Scènes

Moscow, Idaho (4) - Glad Hamp

Poursuite de la quête initiatique de Philippe Méziat au pays de Nez Percés : Lionel est-il glad ?


Poursuite de la quête initiatique de Philippe Méziat au pays de Nez Percés : Lionel est-il glad ?


« Glad Hamp » est le nom du label des disques de Lionel Hampton depuis l’année 1960, mais il faut dire qu’on se perd dans le fatras des éditions depuis ces années là, et que le pire – et le pirate – avoisinent le meilleur dans la production hamptonienne… Mais il fallait souligner ce trait signifiant du bonheur.

Lionel Hampton est sans ego. Il faut dire ça d’entrée, et souligner que si, en un sens, cet homme n’a pas son pareil aujourd’hui (seul Benny Carter, parmi les grands fondateurs, est encore vivant), c’est en un sens plus profond qu’il n’a pas d’ego, c’est à dire de « moi », au sens donné à ce terme dans la topique freudienne. La bouche ouverte aspire le monde et laisse passer le murmure de la création. Les yeux amusés se rient de tout, et du monde sérieux à l’occasion. « Yeah ! » dit-il sans cesse, convaincu qu’il vaut mieux acquiescer à tout que se battre sur des terrains où le combat est perdu d’avance. Cette position subjective, paradoxalement fortement « désubjectivée » justement, a permis à Lionel Hampton de mener une carrière exemplaire, et de réussir superbement dans ses entreprises.

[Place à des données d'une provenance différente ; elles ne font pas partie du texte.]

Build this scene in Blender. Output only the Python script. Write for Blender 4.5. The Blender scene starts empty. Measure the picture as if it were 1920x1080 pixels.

Les diverses fondations sont là pour en témoigner. Et si aujourd’hui il continue à diriger son orchestre, c’est moins pour lui-même que pour tous ceux qui vivent de et par l’entreprise. Lionel Hampton est encore parmi nous, mais son nom est déjà presque devenu un nom commun. Entouré et choyé par Gloria et Rubin, qui s’occupent de lui en permanence, le vibraphoniste continue à discuter directement de ses affaires. C’est un vieillard, diminué physiquement mais intellectuellement lucide. C’est un vieil homme que tous les musiciens viennent embrasser. Pour un peu, c’est un saint, le premier de l’histoire du jazz.

Car il faut imaginer Lionel Hampton heureux. Point n’est besoin d’imaginer d’ailleurs, il suffit de le regarder jouer, et de l’écouter, depuis ses débuts. Showman et swingman de génie, il est traversé par la pulsation pure, et dans ses grands moments il peut enrouler un thème sur lui-même jusqu’à l’explosion. « Tu swingues comme une porte », lui aurait dit Louis Armstrong. Voilà. Lionel Hampton est une porte, une porte qui bat d’avant en arrière. Il est la porte du saloon qui se balance, la porte du paradis. Une certaine image de la béatitude.